* BEGIN Data segment *

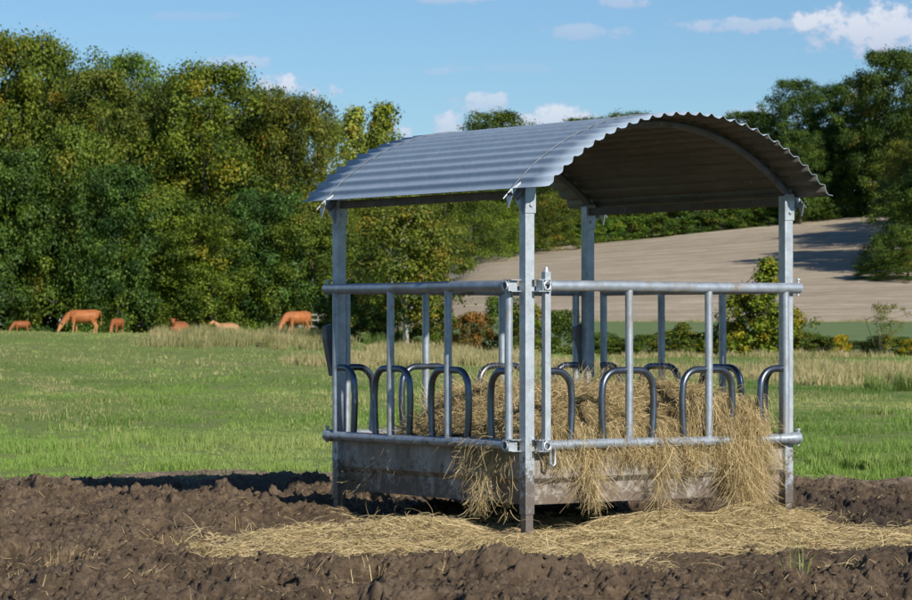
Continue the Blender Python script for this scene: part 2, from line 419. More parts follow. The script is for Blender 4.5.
# ------------------------------------------------------------------ blades
def blades(P, h, w, col, lean=.45, seed=1, bend=.5):
    """P (n,3) base points, h,w (n,), col (n,3). two-segment tapering blades"""
    g = np.random.default_rng(seed); n = len(P)
    th = g.uniform(0, 2 * np.pi, n); ph = g.uniform(0, 2 * np.pi, n)
    L = np.abs(g.normal(0, lean, n))
    side = np.stack([np.cos(th), np.sin(th), np.zeros(n)], -1) * (w / 2)[:, None]
    dirv = np.stack([np.cos(ph), np.sin(ph), np.zeros(n)], -1)
    up = np.array([0, 0, 1.0])
    mid = P + up * (h * .55)[:, None] + dirv * (h * L * .35)[:, None]
    tip = P + up * (h * (1 - bend * np.clip(L, 0, 1)))[:, None] + dirv * (h * L)[:, None]
    V = np.stack([P - side, P + side, mid + side * .75, mid - side * .75, tip], 1).reshape(-1, 3)
    i = np.arange(n)[:, None] * 5
    return V, i + np.array([0, 1, 2, 3]), i + np.array([3, 2, 4]), np.repeat(col, 5, axis=0)
def blade_obj(name, P, h, w, col, material, lean=.45, seed=1, **kw):
    V, q, t, c = blades(P, h, w, col, lean, seed)
    return link(name, np_mesh(name, V, quads=q, tris=t, col=c), material, **kw)
def view_scatter(n, y0, y1, margin=1.25, power=1.0):
    Y = y0 + (y1 - y0) * rng.random(n) ** power
    # denser sampling where the wedge is wide
    X = (rng.random(n) * 2 - 1) * (.155 * margin) * Y
    return X, Y
PATH = [(x_, EYE * 0 + y_) for x_, y_ in [(-23.6, 118), (-18.5, 102), (-13.8, 84), (-9.8, 68), (-7.4, 57)]]
def path_dist(X, Y):
    best = np.full(np.shape(X), 99.0)
    for (x0, y0), (x1, y1) in zip(PATH[:-1], PATH[1:]):
        dx, dy = x1 - x0, y1 - y0; t = np.clip(((X - x0) * dx + (Y - y0) * dy) / (dx * dx + dy * dy), 0, 1)
        best = np.minimum(best, np.hypot(X - x0 - t * dx, Y - y0 - t * dy))
    return best + .25 * fbm(X / .8, Y / 1.5, 151, 3)
def grass_cols(X, Y, n, dry=.12):
    g = rng
    patch = fbm(X / 3.5, Y / 7, 101, 3)
    r = np.clip(.5 + 1.5 * patch + g.normal(0, .25, n), 0, 1)
    d = dry + .03 + .8 * fbm(X / 2.2, Y / 8, 103, 4)
    d = d - .40 * ss(46, 30, Y)
    y = (g.random(n) < np.clip(d, .03, .8)) * g.uniform(.4, 1, n) + np.clip(.6 * fbm(X / 8, Y / 15, 104, 2) - .1 * ss(44, 28, Y), 0, 1)
    y = np.where(path_dist(X, Y) < .55, np.maximum(y, g.uniform(.5, 1, n)), y)
    return np.stack([r, np.clip(y, 0, 1), g.random(n)], -1)
parts = []
def add_grass(n, y0, y1, hmul, wid, dry, seed, power=1.0):
    X, Y = view_scatter(n, y0, y1, 1.65, power)
    mm = mud_mask(X, Y); k = (mm < .42) & ((path_dist(X, Y) > .45) | (rng.random(len(X)) < .35)) & ~((Y > 116) & (X > -3)); X, Y = X[k], Y[k]
    clump = ss(-.22, .32, fbm(X / .4, Y / .6, 111 + seed, 4, .65)); edge = ss(2.5, 0, Y - 25.4) * .3
    sz = .30 + .75 * clump + 1.5 * ss(.12, .30, fbm(X / .9, Y / 1.4, 131 + seed, 3)) * clump + edge * ss(1.2, 3, X)
    h = hmul * sz * rng.uniform(.6, 1.3, len(X))
    keepp = rng.random(len(X)) < (.8 + .2 * clump); X, Y, h = X[keepp], Y[keepp], h[keepp]
    P = np.stack([X, Y, terrain(X, Y) - .01], -1)
    parts.append((P, h, np.full(len(X), wid) * rng.uniform(.7, 1.3, len(X)), grass_cols(X, Y, len(X), dry)))
add_grass(350000, 23.4, 36, .055, .0055, .10, 1, 1.15)
add_grass(275000, 36, 62, .055, .008, .17, 2)
add_grass(260000, 62, 150, .06, .016, .28, 3)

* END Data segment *

> [Stated task] Wherever the word "parts" occurs in a line of the listing, copy that line.

> [Written solution]
Continue the Blender Python script for this scene: part 2, from line 419. More parts follow. The script is for Blender 4.5.
parts = []
    parts.append((P, h, np.full(len(X), wid) * rng.uniform(.7, 1.3, len(X)), grass_cols(X, Y, len(X), dry)))